Where the River Parts by Radhika Swarup

27216723.jpgWhere the River Parts by Radhika Swarup is a book about Asha. We follow Asha in this book from a girl to a woman. This book is also about partition. I received this book as a review copy from Rupa Publications and would like to thank the publisher for the book. This is one book which brought about a lot of things that I had heard when I was a kid.

The blurb:

‘Blood had begun to trickle down Asha’s starched cotton salwar, and once more she tried to will herself to stay calm. It was nothing. These things happened. ‘

But these things haven’t happened before. It’s August 1947, the night before India’s independence. It is also the night before Pakistan’s creation and the brutal Partition of the two countries.

Asha, a Hindu in a newly Muslim land, must flee to safety. She carries with her a secret she has kept even from Firoze, her Muslim lover, but Firoze must remain in Pakistan, and increasing tensions between the two countries mean the couple can never reunite.

Fifty years later in New York, Asha’s Indian granddaughter falls in love with a Pakistani, and Asha and Firoze, meeting again at last, are faced with one more – final – choice.

Spanning continents and generations, Where the River Parts is an epic tale of love, loss and longing.

The story:

Asha Prakash and Nargis are neighbours and best friends in Suhanpur, Pakistan. They go to school together, share each other’s secrets and fast with each other, Nargis fasts for Karwa Chauth and Asha observes Ramzan. The two houses exchange delicacies and Asha falls in love with Firoze, Nargis’ brother and her father’s protégé, he reciprocates her feelings. She wants to marry him and he feels that her family will not accept her. They meet secretly and Nargis knows their secret. He advocates for a separate country for Muslims because he knows that there would be no place for Muslims in India.  Om Sharma, a regular visitor to their home, wants to marry Asha, but her father is not ready and when Firoze asks her father for her hand, he tells him that they would discuss it later. Meanwhile, Nargis’ wedding is finalized and preparations are on full swing and India becomes free.
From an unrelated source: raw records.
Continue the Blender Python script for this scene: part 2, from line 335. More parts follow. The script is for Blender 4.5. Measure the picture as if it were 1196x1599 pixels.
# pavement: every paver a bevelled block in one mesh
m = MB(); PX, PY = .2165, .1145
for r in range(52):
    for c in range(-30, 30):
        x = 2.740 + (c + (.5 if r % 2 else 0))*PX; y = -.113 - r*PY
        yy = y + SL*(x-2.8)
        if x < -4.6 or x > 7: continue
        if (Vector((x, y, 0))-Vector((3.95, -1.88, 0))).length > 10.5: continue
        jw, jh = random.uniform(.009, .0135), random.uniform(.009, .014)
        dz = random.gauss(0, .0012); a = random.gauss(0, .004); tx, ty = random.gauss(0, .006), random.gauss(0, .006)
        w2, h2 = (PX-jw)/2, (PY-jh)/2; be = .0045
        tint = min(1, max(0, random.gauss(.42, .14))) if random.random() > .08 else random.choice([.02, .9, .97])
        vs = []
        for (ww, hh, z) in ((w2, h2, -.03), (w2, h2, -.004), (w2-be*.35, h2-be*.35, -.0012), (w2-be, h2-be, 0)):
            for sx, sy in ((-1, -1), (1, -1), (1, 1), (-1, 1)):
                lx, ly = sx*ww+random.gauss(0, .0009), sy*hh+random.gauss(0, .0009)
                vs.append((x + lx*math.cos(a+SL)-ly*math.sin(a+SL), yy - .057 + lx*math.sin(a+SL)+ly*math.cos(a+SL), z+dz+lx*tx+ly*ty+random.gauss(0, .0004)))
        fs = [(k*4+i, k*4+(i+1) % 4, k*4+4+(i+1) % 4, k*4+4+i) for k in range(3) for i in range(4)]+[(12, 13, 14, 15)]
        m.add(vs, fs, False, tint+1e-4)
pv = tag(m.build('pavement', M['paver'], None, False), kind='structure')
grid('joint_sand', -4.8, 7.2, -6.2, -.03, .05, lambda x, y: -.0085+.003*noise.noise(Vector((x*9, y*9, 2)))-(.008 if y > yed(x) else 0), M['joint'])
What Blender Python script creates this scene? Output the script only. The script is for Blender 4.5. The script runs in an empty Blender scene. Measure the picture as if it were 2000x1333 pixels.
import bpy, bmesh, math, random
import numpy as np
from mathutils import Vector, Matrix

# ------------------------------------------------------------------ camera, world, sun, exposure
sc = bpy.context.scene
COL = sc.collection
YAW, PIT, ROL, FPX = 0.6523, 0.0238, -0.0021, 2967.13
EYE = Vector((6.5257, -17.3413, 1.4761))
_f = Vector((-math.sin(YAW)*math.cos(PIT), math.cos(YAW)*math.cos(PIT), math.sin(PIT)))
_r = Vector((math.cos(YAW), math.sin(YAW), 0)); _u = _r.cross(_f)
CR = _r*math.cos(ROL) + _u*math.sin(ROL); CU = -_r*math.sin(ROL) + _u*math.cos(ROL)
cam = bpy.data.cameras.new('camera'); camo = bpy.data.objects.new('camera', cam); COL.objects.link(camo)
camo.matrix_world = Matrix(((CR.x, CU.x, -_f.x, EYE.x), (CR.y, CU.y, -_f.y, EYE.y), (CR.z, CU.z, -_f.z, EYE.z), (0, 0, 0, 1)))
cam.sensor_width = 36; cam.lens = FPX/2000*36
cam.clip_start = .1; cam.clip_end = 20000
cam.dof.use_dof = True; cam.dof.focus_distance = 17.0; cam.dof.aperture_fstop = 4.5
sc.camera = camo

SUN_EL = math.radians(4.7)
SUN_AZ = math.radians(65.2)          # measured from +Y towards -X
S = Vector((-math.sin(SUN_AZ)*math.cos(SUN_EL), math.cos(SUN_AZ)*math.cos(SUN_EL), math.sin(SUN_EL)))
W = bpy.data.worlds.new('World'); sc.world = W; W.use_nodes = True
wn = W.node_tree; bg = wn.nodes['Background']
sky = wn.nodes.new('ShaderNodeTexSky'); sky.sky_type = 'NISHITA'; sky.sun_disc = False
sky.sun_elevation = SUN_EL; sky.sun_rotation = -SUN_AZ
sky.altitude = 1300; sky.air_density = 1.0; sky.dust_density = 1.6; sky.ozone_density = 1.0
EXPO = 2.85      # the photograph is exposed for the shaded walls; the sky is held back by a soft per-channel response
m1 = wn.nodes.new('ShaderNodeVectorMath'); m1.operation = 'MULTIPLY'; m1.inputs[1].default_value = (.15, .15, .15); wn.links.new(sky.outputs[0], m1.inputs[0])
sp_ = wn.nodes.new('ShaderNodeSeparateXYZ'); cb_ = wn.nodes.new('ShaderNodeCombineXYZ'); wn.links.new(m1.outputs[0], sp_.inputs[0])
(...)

The Prakashs and many Hindu families are forced to leave Pakistan for the sake of their own security. Firoze escorts them to the bus station from where they would take a bus o Delhi. But before the bus comes, all of them are killed by the mob except Asha and Roopa who were not present at the bus stop at that particular moment. And Asha is saved by a Muslim family and then she finds a safe escape to Delhi with a couple in their car. On reaching Delhi, she looks for Om, whose address her mother had given her and her brother, in case they are lost when they reach Delhi.

And Om offers to marry her much against his mother’s wishes. After her marriage, she leads a purposeful and happy life helping Om in his ventures. She meets Sanam, an orphan, who had also lost her family during the partition and gives her shelter. They share a bond, a secret and a daughter, Priya.

Life comes a full circle when Asha’s granddaughter, Lana, falls in love with a Pakistani boy, who is Firoze’s grandson. And Priya is against the match. What will Asha do when she comes face to face with Firoze after half a century? Read on…..

My take:

The story has been told from Asha’s point of view and divided into four parts, Asha as a daughter, Asha as a wife, a partner and a mother, Asha as a grandmother and Asha in old age.

The story has been written in a simple language and the author has used words in the local dialect which has made the story all the more interesting. The book is fast paced especially near the end, it moves very fast. The author has laid stress on young Asha, Asha who lives in Pakistan and migrates to India with her family but reaches India alone.

The description of the incidents during partition was hair-raising. I really felt for the people who lost everything during that time and the author has portrayed the feelings through her characters. The characters themselves have been developed well, be it Asha, her parents, Om, Nargis or Firoze.

The scenes have been described well and were easy to visualize. The marriage songs, have been mentioned in English, had the words been mentioned in the original dialect with English translation in brackets, it would have been more interesting.

The book has been beautifully written and is unputdownable. I am looking forward to reading more from the author.

Disclaimer: I received a free copy of the book from the publisher in return for my honest review. I have NOT received any monetary compensation for the same.